• _What this task involves_: Print exactly those lines that run from the beginning of the data to the line bearing "bg.inputs['Strength'].default_value = 1.75", inclusive.

• _Data lines_:
........

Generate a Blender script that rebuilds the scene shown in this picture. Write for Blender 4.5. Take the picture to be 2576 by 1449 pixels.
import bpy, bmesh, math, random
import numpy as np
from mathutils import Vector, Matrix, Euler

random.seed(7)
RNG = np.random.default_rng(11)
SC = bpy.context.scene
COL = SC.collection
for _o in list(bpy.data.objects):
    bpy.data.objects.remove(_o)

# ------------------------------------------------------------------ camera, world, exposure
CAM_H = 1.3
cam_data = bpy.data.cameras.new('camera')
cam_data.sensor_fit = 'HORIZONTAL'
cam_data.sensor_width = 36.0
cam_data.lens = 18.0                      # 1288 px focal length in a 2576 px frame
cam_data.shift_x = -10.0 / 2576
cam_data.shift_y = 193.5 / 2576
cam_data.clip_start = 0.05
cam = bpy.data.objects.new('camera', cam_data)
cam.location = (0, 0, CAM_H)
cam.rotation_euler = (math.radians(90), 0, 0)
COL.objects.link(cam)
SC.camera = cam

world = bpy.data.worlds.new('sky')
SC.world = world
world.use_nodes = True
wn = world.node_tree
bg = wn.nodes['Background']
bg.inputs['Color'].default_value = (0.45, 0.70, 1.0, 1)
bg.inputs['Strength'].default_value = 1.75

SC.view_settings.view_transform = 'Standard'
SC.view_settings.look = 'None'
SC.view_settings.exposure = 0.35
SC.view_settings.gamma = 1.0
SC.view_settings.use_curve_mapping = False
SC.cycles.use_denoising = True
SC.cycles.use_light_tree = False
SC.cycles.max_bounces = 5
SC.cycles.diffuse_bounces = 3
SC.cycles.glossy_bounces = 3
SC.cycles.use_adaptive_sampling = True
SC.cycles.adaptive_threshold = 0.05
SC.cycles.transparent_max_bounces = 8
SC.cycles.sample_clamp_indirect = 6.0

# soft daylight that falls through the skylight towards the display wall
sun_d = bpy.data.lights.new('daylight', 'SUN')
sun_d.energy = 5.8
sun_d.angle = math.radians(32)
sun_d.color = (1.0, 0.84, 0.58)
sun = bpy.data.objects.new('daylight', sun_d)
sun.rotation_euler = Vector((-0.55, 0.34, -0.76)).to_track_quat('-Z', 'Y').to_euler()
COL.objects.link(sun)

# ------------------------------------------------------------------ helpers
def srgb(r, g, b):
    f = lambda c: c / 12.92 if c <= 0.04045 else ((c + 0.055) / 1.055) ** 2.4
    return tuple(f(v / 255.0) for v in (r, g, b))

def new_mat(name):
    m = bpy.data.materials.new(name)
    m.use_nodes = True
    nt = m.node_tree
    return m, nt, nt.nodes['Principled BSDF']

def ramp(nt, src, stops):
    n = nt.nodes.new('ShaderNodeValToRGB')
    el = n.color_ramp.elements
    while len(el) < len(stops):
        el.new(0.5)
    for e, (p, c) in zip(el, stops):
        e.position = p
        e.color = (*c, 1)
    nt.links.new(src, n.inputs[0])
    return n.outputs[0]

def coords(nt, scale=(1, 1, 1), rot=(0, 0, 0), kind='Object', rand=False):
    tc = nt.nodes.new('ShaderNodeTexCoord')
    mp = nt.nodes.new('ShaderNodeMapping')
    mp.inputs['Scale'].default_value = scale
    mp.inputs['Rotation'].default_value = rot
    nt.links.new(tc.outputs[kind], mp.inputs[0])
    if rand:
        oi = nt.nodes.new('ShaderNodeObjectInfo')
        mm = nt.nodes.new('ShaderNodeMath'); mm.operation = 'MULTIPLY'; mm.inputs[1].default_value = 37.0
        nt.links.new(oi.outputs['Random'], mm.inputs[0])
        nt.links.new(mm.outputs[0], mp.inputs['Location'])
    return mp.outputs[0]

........

• _Exercise response_:
Generate a Blender script that rebuilds the scene shown in this picture. Write for Blender 4.5. Take the picture to be 2576 by 1449 pixels.
import bpy, bmesh, math, random
import numpy as np
from mathutils import Vector, Matrix, Euler

random.seed(7)
RNG = np.random.default_rng(11)
SC = bpy.context.scene
COL = SC.collection
for _o in list(bpy.data.objects):
    bpy.data.objects.remove(_o)

# ------------------------------------------------------------------ camera, world, exposure
CAM_H = 1.3
cam_data = bpy.data.cameras.new('camera')
cam_data.sensor_fit = 'HORIZONTAL'
cam_data.sensor_width = 36.0
cam_data.lens = 18.0                      # 1288 px focal length in a 2576 px frame
cam_data.shift_x = -10.0 / 2576
cam_data.shift_y = 193.5 / 2576
cam_data.clip_start = 0.05
cam = bpy.data.objects.new('camera', cam_data)
cam.location = (0, 0, CAM_H)
cam.rotation_euler = (math.radians(90), 0, 0)
COL.objects.link(cam)
SC.camera = cam

world = bpy.data.worlds.new('sky')
SC.world = world
world.use_nodes = True
wn = world.node_tree
bg = wn.nodes['Background']
bg.inputs['Color'].default_value = (0.45, 0.70, 1.0, 1)
bg.inputs['Strength'].default_value = 1.75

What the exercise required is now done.